**EXERCISE PROMPT**:
Lines holding the string "parts" are the ones to copy from this listing.
--- Start of SUPPLIED DATA ---
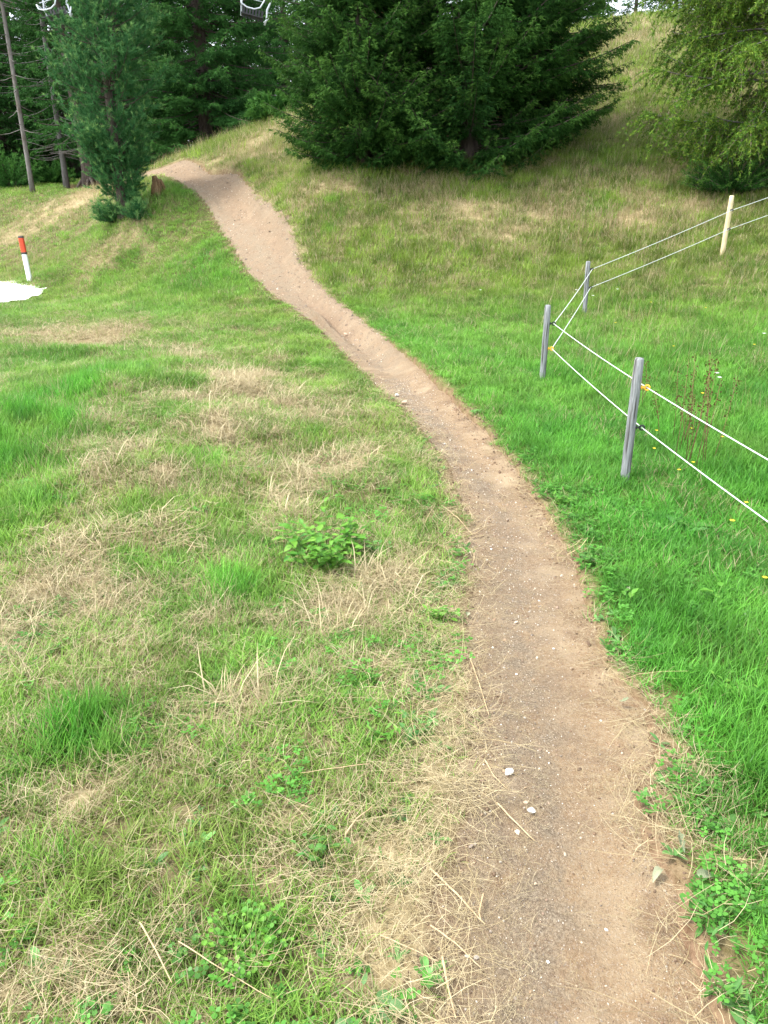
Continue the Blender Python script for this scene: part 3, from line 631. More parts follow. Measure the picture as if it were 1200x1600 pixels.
def spruce_meshes(seed, Ht, Rd, nbr, z0=.15, fan=.5, dens=1.0, dens_top=.4, zvis=5, droop=.25, up=.35, sl=.062, sw=.015, clump=.5, shape=.8, twl=.085, maxr=None):
    r = np.random.default_rng(seed)
    u = np.sort(r.uniform(0, 1, nbr) ** 1.15); zb = z0 + (Ht - z0) * u
    prof = np.minimum(1, (1 - (zb / Ht)) ** shape * 1.12) * (0.80 + .2 * sstep(0, .8, zb))
    a = np.arange(nbr) * 2.399 + r.normal(0, .35, nbr)
    L = Rd * prof * (1 + clump * r.uniform(-.75, .25, nbr)) + .08
    az = np.c_[np.cos(a), np.sin(a), np.zeros(nbr)]
    dr = droop * r.uniform(.5, 1.4, nbr) * (1.2 - .9 * zb / Ht); upc = up * r.uniform(.6, 1.4, nbr)
    P0 = np.c_[np.zeros((nbr, 2)), zb]
    curve = lambda s: L * (-dr * s * 1.4 + upc * s * s)
    limbs = branch_tubes('limb', P0, az, L, curve, .008 + .007 * L)
    # twigs
    lod = np.where(zb > zvis, dens_top, 1.0)
    nt_ = np.maximum(3, (L / .055 * dens * lod)).astype(int); bi = np.repeat(np.arange(nbr), nt_); n = len(bi)
    s = r.uniform(.12, 1, n) ** .8; side = np.where(r.uniform(size=n) < .5, -1, 1)
    Lb = L[bi]; base = P0[bi] + az[bi] * (Lb * s)[:, None]; base[:, 2] += Lb * (-dr[bi] * s * 1.4 + upc[bi] * s * s)
    tang = unit(np.c_[az[bi][:, :2], (-dr[bi] * 1.4 + 2 * upc[bi] * s)])
    lat = np.c_[-az[bi][:, 1], az[bi][:, 0], np.zeros(n)] * side[:, None]
    tl = (fan * Lb * (1 - s) * r.uniform(.5, 1.1, n) + .07) * 1.0; tl = np.minimum(tl, .62)
    td = unit(tang * .75 + lat * r.uniform(.5, 1.1, n)[:, None] + np.c_[np.zeros((n, 2)), r.uniform(-.6, .08, n)])
    # twiglets
    nn = np.maximum(2, (tl / .035 * np.where(zb[bi] > zvis, .6, 1))).astype(int); ti = np.repeat(np.arange(n), nn); m = len(ti)
    q = r.uniform(0.05, 1, m); b2 = base[ti] + td[ti] * (tl[ti] * q)[:, None]; b2[:, 2] -= .18 * tl[ti] * q * q
    l2 = unit(np.cross(td[ti], np.array([0, 0, 1.]))) * np.where(r.uniform(size=m) < .5, -1, 1)[:, None]
    d2 = unit(td[ti] * .8 + l2 * r.uniform(.2, .9, m)[:, None] + np.c_[np.zeros((m, 2)), r.uniform(-.9, .1, m)])
    tl2 = twl * r.uniform(.6, 1.3, m) * (1 - .4 * q)
    big = np.where(zb[bi][ti] > zvis, 1.5, 1.0)
    tone_b = np.clip(.5 + .3 * r.normal(size=nbr), 0, 1); tipness = sstep(.7, 1, s[ti]) * .65 + .4 * sstep(.8, 1, q)
    parts = []
    for j in range(3):
        pp = b2 + d2 * (tl2 * r.uniform(0, .7, m))[:, None]; dd = unit(d2 + r.normal(0, .38, (m, 3)))
        tone = np.clip(tone_b[bi][ti] * .5 + .5 * r.uniform(size=m) , 0, 1)
        parts.append(slivers(pp, dd, sl * big * r.uniform(.7, 1.4, m), sw * big * r.uniform(.7, 1.3, m), tone, np.clip(tipness * r.uniform(.3, 1, m), 0, 1), np.clip(r.uniform(size=m) + .5 * (s[ti] > .3), 0, 1), r))
    return soup('crown', parts), limbs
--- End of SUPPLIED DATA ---
**FULL ANSWER**:
Continue the Blender Python script for this scene: part 3, from line 631. More parts follow. Measure the picture as if it were 1200x1600 pixels.
    parts = []
        parts.append(slivers(pp, dd, sl * big * r.uniform(.7, 1.4, m), sw * big * r.uniform(.7, 1.3, m), tone, np.clip(tipness * r.uniform(.3, 1, m), 0, 1), np.clip(r.uniform(size=m) + .5 * (s[ti] > .3), 0, 1), r))
    return soup('crown', parts), limbs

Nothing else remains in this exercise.